A proposito dei CCCP… Che cosa vi viene in mente se tiro in ballo quel “giro” che dal gruppo di Ferretti e Zamboni ha portato a gente come Offlaga Disco Pax e Stato Sociale?…
I CCCP sono per noi una fonte di ispirazione di inestimabile grandezza, anche se più da un punto di vista concettuale che strettamente musicale. Per quanto però sia indubbio che abbiano esercitato una forte influenza anche su tutta la scena indie italiana degli ultimi anni, riteniamo di non avere nulla o poco più a che spartire con quei gruppi e quelle posizioni. Tanto per dire, gli Offlaga potevano essere simpatici ai tempi di “Robespierre”, per poi condannarsi a diventare gli epigoni tristi di loro stessi. Un fatto non gli possiamo certo perdonare: nella traccia “Sensibile”, dall’album Bachelite, tacciarono di fascismo i Disciplinatha, non cogliendo, evidentemente, la provocazione détournista del gruppo (e bisogna essere parecchio fessi!); quando qualcuno si basa su illazioni giornalistiche o carte di magistratura e ciononostante continuare a nuotare nell’ormai tiepido mare della controcultura, be’, non possiamo che augurargli di partecipare per l’eternità a Feste dell’Unità con Renzi vestito da clown. Lo Stato Sociale, invece, ci fa proprio schifo al cazzo! Giovanilismo, pessimo umorismo, impegno politico farlocco e decisamente tanto, tanto, cattivo gusto.

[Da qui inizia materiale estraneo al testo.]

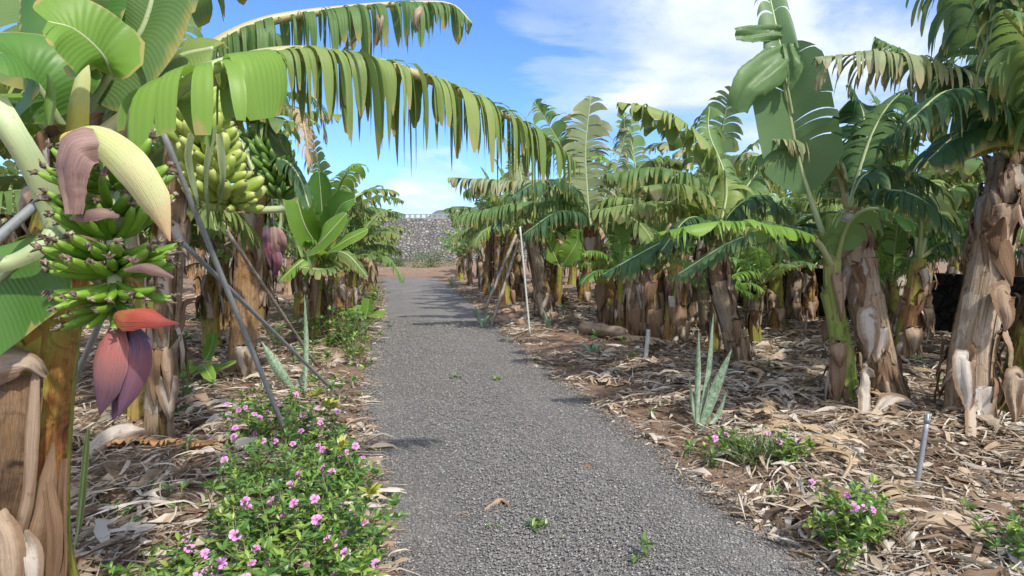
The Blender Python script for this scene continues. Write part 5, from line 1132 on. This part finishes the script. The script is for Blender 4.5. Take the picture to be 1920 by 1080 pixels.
# ================================================================== rods, stakes, props, sprinkler
pole('support_rod', 'thin pale straight rod standing at the right path edge before the mottled trunk', gpt(994, 638), P(975, 425, gpt(994, 638)[1]), .016, 'pale_pole')
pole('prop_pole', 'dark wooden prop leaning left-down beneath the far yellow green bunch', gpt(905, 592), P(968, 440, gpt(905, 592)[1] + 1), .035, 'old_pole')
pole('prop_pole', 'second dark wooden prop leaning against the slim pink trunk', gpt(922, 610), P(972, 455, gpt(922, 610)[1] + 1), .03, 'old_pole')
pole('prop_pole', 'pale prop next to the two dark ones under the far bunch', gpt(935, 575), P(952, 448, gpt(935, 575)[1]), .03, 'pale_pole')
pole('stake', 'short grey post in the litter left of the tall mottled blades', gpt(1210, 690), P(1216, 618, gpt(1210, 690)[1]), .026, 'pale_pole', cat='stake')
pole('stake', 'thin grey stake among the weeds left of the path', gpt(601, 607), P(605, 570, gpt(601, 607)[1]), .02, 'pale_pole', cat='stake')
pole('stake', 'dark thin stick standing in the shaded grove near the mossy stems', gpt(1508, 640), P(1514, 582, gpt(1508, 640)[1]), .015, 'old_pole', cat='stake')
pole('fallen_pole', 'weathered pole lying slanted across the litter from the stumps', gpt(1250, 660, .03), P(1345, 545, gpt(1320, 600)[1] - .6), .03, 'old_pole')
pole('stake', 'slim pole upright in the shade before the black wall opening', gpt(1404, 590), P(1408, 500, gpt(1404, 590)[1]), .02, 'pale_pole', cat='stake')
pole('stake', 'pair partner rod in the far left row beside the path', gpt(650, 580), P(652, 480, gpt(650, 580)[1]), .025, 'pale_pole', cat='stake').__setitem__('label', 'pale upright rod in the far left row beside the path')
g = gpt(1717, 925); tp = P(1738, 790, g[1] + .02)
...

Una curiosità personale: come nascono in genere le vostre canzoni?
In completa onestà, avviene tutto piuttosto casualmente; componiamo in maniera assolutamente spezzata: uno di noi parte da un riff di tastiera, dal cut-up di altre canzoni, da un campionamento, e un altro scrive il testo, a volte senza nemmeno aver sentito la versione definitiva della traccia. Urge precisare che noi tre siamo nati e cresciuti a Milano, ma uno di noi vive a Bologna, ed è lì che abbiamo la nostra base operativa. Il limite è che così il nostro lavoro, avvenendo in maniera “telematica”, va a rilento e subisce l’instabilità del nostro quotidiano. Il bello è che quando invece funziona, è come se ci fosse un’alchimia di elementi distantissimi fra loro che, miscelati, portano avanti un discorso comune.

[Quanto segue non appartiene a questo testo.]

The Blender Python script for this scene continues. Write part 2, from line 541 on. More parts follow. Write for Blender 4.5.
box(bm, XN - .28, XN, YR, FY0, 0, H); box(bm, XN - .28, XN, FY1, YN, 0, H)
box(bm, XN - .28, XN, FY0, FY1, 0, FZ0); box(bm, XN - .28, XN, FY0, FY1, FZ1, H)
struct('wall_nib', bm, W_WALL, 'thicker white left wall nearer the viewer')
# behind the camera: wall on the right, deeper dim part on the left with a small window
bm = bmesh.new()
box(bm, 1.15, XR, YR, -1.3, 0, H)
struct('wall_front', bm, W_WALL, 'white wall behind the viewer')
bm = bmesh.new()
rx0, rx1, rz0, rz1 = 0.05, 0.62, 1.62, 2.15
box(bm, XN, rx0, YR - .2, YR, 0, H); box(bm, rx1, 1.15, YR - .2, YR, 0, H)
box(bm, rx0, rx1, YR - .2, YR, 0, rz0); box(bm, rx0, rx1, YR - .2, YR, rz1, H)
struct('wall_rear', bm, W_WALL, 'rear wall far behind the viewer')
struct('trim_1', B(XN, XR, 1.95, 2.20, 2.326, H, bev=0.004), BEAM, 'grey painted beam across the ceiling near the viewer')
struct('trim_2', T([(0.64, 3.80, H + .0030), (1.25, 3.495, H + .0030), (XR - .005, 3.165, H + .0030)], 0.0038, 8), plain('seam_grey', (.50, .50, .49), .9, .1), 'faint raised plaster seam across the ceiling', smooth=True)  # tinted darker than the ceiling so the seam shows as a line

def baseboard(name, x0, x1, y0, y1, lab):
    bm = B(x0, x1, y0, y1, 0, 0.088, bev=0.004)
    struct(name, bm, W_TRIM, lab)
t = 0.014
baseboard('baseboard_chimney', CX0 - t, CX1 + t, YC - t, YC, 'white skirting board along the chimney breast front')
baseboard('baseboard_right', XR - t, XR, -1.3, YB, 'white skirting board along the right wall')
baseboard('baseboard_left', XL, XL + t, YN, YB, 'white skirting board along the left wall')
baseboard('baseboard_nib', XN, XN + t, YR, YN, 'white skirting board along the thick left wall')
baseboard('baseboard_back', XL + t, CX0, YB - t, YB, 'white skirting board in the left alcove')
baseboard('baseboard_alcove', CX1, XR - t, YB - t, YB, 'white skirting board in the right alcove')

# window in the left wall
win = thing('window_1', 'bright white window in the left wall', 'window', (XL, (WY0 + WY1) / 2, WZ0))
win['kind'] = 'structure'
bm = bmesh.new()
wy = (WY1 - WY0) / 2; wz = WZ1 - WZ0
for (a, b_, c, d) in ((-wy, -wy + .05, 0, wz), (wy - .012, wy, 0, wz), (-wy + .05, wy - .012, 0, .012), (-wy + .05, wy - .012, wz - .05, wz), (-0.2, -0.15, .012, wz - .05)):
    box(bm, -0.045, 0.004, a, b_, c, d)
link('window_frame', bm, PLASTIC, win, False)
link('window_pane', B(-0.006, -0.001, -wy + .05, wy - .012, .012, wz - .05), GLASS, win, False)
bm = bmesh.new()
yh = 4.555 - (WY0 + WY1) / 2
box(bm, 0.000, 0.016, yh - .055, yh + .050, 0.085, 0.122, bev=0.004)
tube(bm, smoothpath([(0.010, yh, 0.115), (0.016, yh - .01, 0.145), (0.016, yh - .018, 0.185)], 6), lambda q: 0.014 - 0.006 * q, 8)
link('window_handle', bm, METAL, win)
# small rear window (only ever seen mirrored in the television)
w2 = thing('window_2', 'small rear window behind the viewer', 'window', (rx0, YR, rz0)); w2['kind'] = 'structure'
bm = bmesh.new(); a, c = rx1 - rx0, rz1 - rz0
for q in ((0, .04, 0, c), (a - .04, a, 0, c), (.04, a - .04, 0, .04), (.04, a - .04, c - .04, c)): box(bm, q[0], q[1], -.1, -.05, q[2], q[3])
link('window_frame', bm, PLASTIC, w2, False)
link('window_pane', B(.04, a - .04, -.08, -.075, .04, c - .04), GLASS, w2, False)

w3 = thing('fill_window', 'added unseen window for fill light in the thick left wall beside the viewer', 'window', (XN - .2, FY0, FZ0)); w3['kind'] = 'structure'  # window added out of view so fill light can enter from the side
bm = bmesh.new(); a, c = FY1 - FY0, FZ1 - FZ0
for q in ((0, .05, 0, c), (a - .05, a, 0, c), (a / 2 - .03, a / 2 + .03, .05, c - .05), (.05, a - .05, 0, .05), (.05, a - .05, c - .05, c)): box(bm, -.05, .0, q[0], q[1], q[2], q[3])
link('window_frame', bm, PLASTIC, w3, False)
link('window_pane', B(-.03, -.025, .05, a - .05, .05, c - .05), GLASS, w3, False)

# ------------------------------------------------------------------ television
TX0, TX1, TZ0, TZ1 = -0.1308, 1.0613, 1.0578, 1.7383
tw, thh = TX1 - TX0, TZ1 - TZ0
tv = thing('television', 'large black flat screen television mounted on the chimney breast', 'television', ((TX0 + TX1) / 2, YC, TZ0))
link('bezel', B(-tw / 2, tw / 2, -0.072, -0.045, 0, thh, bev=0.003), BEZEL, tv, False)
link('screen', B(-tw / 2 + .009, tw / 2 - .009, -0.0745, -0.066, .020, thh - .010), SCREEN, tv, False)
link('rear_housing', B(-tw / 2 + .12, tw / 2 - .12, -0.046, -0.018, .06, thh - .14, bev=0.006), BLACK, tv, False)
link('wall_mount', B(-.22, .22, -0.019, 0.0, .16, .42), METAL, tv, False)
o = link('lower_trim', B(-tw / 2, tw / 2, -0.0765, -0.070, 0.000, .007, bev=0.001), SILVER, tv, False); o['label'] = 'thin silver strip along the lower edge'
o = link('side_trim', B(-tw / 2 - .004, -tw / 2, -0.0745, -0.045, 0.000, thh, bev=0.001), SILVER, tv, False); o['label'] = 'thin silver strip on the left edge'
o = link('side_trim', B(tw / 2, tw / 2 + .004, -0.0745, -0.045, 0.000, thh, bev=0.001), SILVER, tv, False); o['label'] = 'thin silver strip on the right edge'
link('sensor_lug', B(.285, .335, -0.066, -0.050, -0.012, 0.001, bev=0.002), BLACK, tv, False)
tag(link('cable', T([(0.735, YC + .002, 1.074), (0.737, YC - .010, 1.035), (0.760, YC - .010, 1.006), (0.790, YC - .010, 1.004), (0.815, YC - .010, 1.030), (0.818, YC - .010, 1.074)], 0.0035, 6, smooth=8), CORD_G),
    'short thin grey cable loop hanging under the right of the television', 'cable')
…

Augurandovi allora un lungo e proficuo “discorso comune”, nonostante tutti gli eventuali problemi logistici, e sperando di incontrarvi presto in giro, un’ultima domanda: quale sarà la prossima risposta della Brigata Bardata ai “Signori professionisti del Non ce la farete mai”? [Rido].
La nostra aspirazione principale rimane sempre la stessa, vincere il Festival di Sanremo. Possiamo anticipare che stiamo lavorando ad alcune nuove idee per il futuro. Quest’anno continueremo a suonare in Italia e fuori il più possibile e a portare avanti il nostro discorso meta-musicale. E ai “Signori Professionisti…”, che si tengano stretti alle poltrone dei loro salotti, poiché non sanno né il giorno né l’ora.